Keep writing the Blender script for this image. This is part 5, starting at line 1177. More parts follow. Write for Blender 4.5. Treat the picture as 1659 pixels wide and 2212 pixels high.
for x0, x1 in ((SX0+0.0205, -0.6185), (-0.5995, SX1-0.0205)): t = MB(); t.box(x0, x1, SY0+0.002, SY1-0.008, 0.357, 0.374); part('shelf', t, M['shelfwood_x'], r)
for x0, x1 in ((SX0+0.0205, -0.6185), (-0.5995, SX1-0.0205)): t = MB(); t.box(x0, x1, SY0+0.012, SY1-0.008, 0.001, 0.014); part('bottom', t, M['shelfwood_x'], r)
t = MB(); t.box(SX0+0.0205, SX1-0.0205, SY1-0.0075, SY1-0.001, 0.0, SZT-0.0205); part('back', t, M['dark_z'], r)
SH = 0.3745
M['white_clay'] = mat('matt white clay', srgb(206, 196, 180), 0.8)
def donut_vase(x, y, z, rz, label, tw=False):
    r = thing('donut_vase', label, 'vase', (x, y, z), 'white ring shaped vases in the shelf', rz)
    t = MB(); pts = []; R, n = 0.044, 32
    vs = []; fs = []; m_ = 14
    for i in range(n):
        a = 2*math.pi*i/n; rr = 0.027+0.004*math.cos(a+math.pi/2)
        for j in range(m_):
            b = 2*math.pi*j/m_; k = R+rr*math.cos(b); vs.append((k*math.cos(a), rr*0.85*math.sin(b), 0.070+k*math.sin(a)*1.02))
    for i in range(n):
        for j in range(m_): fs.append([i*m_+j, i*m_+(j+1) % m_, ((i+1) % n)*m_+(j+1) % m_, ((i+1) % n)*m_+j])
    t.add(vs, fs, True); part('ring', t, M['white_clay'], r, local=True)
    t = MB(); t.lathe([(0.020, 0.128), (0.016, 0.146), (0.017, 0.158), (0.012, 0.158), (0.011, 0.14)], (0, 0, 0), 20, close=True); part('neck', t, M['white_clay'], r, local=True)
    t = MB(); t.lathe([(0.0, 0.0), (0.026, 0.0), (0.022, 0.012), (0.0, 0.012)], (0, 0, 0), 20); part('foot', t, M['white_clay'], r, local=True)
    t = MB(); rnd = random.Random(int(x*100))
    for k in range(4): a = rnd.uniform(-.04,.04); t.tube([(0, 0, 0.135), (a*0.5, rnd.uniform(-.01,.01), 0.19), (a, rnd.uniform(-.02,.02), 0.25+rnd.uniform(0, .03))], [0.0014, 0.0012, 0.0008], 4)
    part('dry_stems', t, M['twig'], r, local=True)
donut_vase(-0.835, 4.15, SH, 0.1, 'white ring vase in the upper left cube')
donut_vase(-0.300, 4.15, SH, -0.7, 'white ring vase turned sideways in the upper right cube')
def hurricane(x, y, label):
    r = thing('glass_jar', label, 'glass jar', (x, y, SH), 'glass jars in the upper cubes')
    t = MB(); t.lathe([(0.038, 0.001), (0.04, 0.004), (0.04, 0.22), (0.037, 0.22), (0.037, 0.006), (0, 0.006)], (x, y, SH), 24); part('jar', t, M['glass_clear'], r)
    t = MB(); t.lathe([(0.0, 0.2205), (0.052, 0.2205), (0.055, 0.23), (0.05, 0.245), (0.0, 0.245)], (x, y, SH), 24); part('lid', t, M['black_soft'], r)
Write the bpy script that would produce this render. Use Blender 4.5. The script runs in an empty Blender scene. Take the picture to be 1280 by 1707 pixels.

■ **Task objective**
Copy out the full set of records precisely, leaving nothing out.

■ **Full solution**
Keep writing the Blender script for this image. This is part 5, starting at line 1177. More parts follow. Write for Blender 4.5. Treat the picture as 1659 pixels wide and 2212 pixels high.
for x0, x1 in ((SX0+0.0205, -0.6185), (-0.5995, SX1-0.0205)): t = MB(); t.box(x0, x1, SY0+0.002, SY1-0.008, 0.357, 0.374); part('shelf', t, M['shelfwood_x'], r)
for x0, x1 in ((SX0+0.0205, -0.6185), (-0.5995, SX1-0.0205)): t = MB(); t.box(x0, x1, SY0+0.012, SY1-0.008, 0.001, 0.014); part('bottom', t, M['shelfwood_x'], r)
t = MB(); t.box(SX0+0.0205, SX1-0.0205, SY1-0.0075, SY1-0.001, 0.0, SZT-0.0205); part('back', t, M['dark_z'], r)
SH = 0.3745
M['white_clay'] = mat('matt white clay', srgb(206, 196, 180), 0.8)
def donut_vase(x, y, z, rz, label, tw=False):
    r = thing('donut_vase', label, 'vase', (x, y, z), 'white ring shaped vases in the shelf', rz)
    t = MB(); pts = []; R, n = 0.044, 32
    vs = []; fs = []; m_ = 14
    for i in range(n):
        a = 2*math.pi*i/n; rr = 0.027+0.004*math.cos(a+math.pi/2)
        for j in range(m_):
            b = 2*math.pi*j/m_; k = R+rr*math.cos(b); vs.append((k*math.cos(a), rr*0.85*math.sin(b), 0.070+k*math.sin(a)*1.02))
    for i in range(n):
        for j in range(m_): fs.append([i*m_+j, i*m_+(j+1) % m_, ((i+1) % n)*m_+(j+1) % m_, ((i+1) % n)*m_+j])
    t.add(vs, fs, True); part('ring', t, M['white_clay'], r, local=True)
    t = MB(); t.lathe([(0.020, 0.128), (0.016, 0.146), (0.017, 0.158), (0.012, 0.158), (0.011, 0.14)], (0, 0, 0), 20, close=True); part('neck', t, M['white_clay'], r, local=True)
    t = MB(); t.lathe([(0.0, 0.0), (0.026, 0.0), (0.022, 0.012), (0.0, 0.012)], (0, 0, 0), 20); part('foot', t, M['white_clay'], r, local=True)
    t = MB(); rnd = random.Random(int(x*100))
    for k in range(4): a = rnd.uniform(-.04,.04); t.tube([(0, 0, 0.135), (a*0.5, rnd.uniform(-.01,.01), 0.19), (a, rnd.uniform(-.02,.02), 0.25+rnd.uniform(0, .03))], [0.0014, 0.0012, 0.0008], 4)
    part('dry_stems', t, M['twig'], r, local=True)
donut_vase(-0.835, 4.15, SH, 0.1, 'white ring vase in the upper left cube')
donut_vase(-0.300, 4.15, SH, -0.7, 'white ring vase turned sideways in the upper right cube')
def hurricane(x, y, label):
    r = thing('glass_jar', label, 'glass jar', (x, y, SH), 'glass jars in the upper cubes')
    t = MB(); t.lathe([(0.038, 0.001), (0.04, 0.004), (0.04, 0.22), (0.037, 0.22), (0.037, 0.006), (0, 0.006)], (x, y, SH), 24); part('jar', t, M['glass_clear'], r)
    t = MB(); t.lathe([(0.0, 0.2205), (0.052, 0.2205), (0.055, 0.23), (0.05, 0.245), (0.0, 0.245)], (x, y, SH), 24); part('lid', t, M['black_soft'], r)
Write the bpy script that would produce this render. Use Blender 4.5. The script runs in an empty Blender scene. Take the picture to be 1280 by 1707 pixels.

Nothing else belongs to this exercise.